Of course, the cynical side of me would argue that continually treating September 11th like an open wound is a convenient way for Washington to justify not only the War On Terror, but also the policies associated with it. It serves as something for them to point to and say “See this is why we need continue [insert name of policy here]”

FILED UNDER: National Security, Terrorism, , , , , , , , , , , ,
Doug Mataconis
About Doug Mataconis
Doug Mataconis held a B.A. in Political Science from Rutgers University and J.D. from George Mason University School of Law. He joined the staff of OTB in May 2010 and contributed a staggering 16,483 posts before his retirement in January 2020. He passed far too young in July 2021.

Comments

  1. Tano says:

    eeek! Doug! Fix the date in the headline!

  2. Why Tano? Look at the two days I’m talking about and you’ll see they’re both accurate.

  3. Tano says:

    Ooops sorry Doug,,,,,one too many cups of coffee this morn…

  4. I’ll forgive you for the moment of panic I had when I thought “Oh no, not a typo”

  5. Rick Geissal says:

    Very nice article. Thank for correcting me on Twitter re the date.

  6. Robert says:

    We all know Pearl Harbor is invoked regularly alongside 9/11. It is because it is a convenient example of a surprise attack that shocked the country and led it to enter WWII. Pearl Harbor was therefore, in context, a HUGE deal.

    That said, Pearl Harbor was also a military assault aimed at a military target (the U.S. Pacific Fleet). It was part also of a wider coordinated Japanese offensive throughout the Pacific.
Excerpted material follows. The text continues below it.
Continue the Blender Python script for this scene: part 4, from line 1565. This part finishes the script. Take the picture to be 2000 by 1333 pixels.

Moreover that same morning, as the Japanese planes off Oahu were rising from their carriers, in what was already an horrific global war, millions were at front lines fighting and dying in Africa, outside Moscow, in China, and in the North Atlantic.
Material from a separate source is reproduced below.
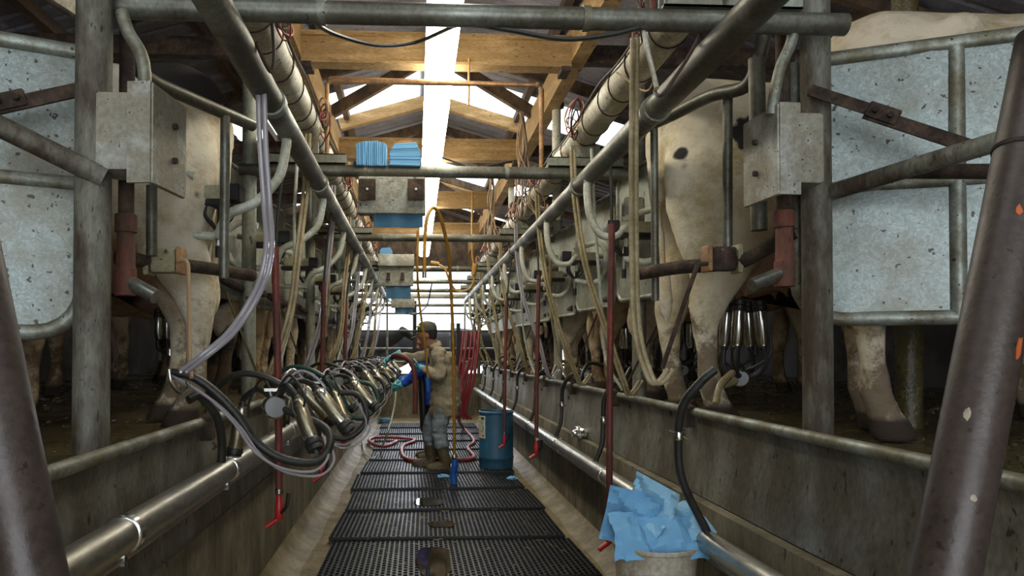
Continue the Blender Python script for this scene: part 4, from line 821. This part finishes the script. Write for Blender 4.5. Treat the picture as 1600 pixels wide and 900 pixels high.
# ================================================================== FLOOR MATS
def make_mat():
    b = MB(); W, L = 1.60, .90; b.box((-W/2, 0, 0), (W/2, L, .006)); n = 50
    for i in range(n+1):
        x = -W/2+W*i/n; b.box((x-.0055 if i else x, 0, .006), (x+.0055 if i < n else x, L, .020))
    m_ = 34
    for j in range(m_+1):
        y = L*j/m_
        for i in range(n):
            if (i+j) % 2 and 0 < j < m_: continue
            x = -W/2+W*i/n; b.box((x+.0055, max(0, y-.006), .004), (x+W/n-.0055, min(L, y+.006), .017))
    return b.mesh('rubber_mat', smooth=False)
mm_ = make_mat(); mm_.materials.append(M['mat'])
for i in range(10):
    y = 4.10+.895*i; o = bpy.data.objects.new('rubber_mat', mm_); COL.objects.link(o); o.location = (.225+[.02, -.01, .015, -.02, .0, .03][i % 6], y, .026); o.rotation_euler = (math.radians(-1.35), 0, math.radians([0, -.7, .5, .8, -.5][i % 5]))
    tag(o, 'black drainage mat on the pit floor, %s from the camera' % nth(i, 10), 'mat', 'black drainage mats')
for i, (px, py, y_, a_, c2) in enumerate([(678, 880, 0, .11, .20), (690, 822, 0, .10, .06), (670, 787, 0, .12, .11)]):
    p = U(px, py, z=.03); b = MB(); ring = [V((p.x+a_*math.copysign(abs(math.cos(t_))**.6, math.cos(t_))*rnd.uniform(.85, 1.05), p.y+c2*1.6*math.copysign(abs(math.sin(t_))**.6, math.sin(t_))*rnd.uniform(.9, 1.05), .0475)) for t_ in [2*PI*j/22 for j in range(22)]]
    b.loft([[v_-V((0, 0, .010)) for v_ in ring], ring]); tag(b.build('puddle', M['puddle'], smooth=False), 'brown puddle filling the mat ridges, %s from the camera' % ORD[i], 'puddle')
b = MB()
for i in range(260):
    x = rnd.uniform(-.5, .95); y = rnd.uniform(4.2, 8.5); L = rnd.uniform(.008, .03); a_ = rnd.uniform(0, PI); b.obox((x, y, .034), (math.cos(a_), math.sin(a_), 0), (-math.sin(a_), math.cos(a_), 0), (0, 0, 1), L, .0018, .0012)
o = b.build('straw_scatter', M['dirt'], smooth=False); tag(o, 'bits of straw scattered on the wet black mats', 'straw'); o['kind'] = 'stuff'
for side, x0, x1 in (('left', -3.8, -1.0), ('right', 1.5, 4.1)):
    b = MB()
    for i in range(900):
        y = rnd.uniform(2.0, 9); x = rnd.uniform(x0, x1); s = rnd.uniform(.004, .014)
        b.obox((x, y, PZ+s*.2), (rnd.random(), rnd.random(), .1), (-rnd.random(), 1, 0), (0, 0, 1), s, s*.7, s*.5)
    o = b.build('dung_crumbs', M['plat'], smooth=False); tag(o, 'wet crumbs of dirt strewn over the %s platform floor' % side, 'dirt'); o['kind'] = 'stuff'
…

    Shinto fanatics didn’t hijack planes on December 7, 1941 and launch suicide strikes on lower Manhattan and D.C. Meaning what happened September 11, 2001 was a non-state quasi-religious terror group attack of unprecedented scale and audacity in the American experience; and it was conducted mostly against civilians. It also took place on a tranquil weekday, stunning not just Americans but Europeans and others in a world that was NOT already involved in a global war.

    It was honestly traumatic for millions unused to such trauma in their lives, so media’s now focusing on 9/11’s 10 year anniversary should hardly be shocking. It was mostly ordinary Americans, and not soldiers, who, after all, had suffered in the thousands that day. Those civilians are those who also watch media and want the day remembered.

    That they do is not because they unreasonably resist “moving on”. It is more because, unlike soldiers discharged at a war’s end, civilians never really “move on” in the same way. For soldiers killing is a brutal “business” that ends when the uniform is removed; but civilians who’d been targeted for slaughter usually take the matter much more “personally”.

    Chester Nimitz became good friends later in life with Mitsuo Fuchida, who’d led the strike on Pearl Harbor. 9/11 American pain will fade with time; but it is also almost impossible to imagine ordinary American 9/11 survivors similarly breaking bread 20 years from now with former members of Al Qaeda – not even if Al Qaeda is totally defeated. Fundamentally 9/11 was a very different “event” compared to one military surprising another at Pearl Harbor.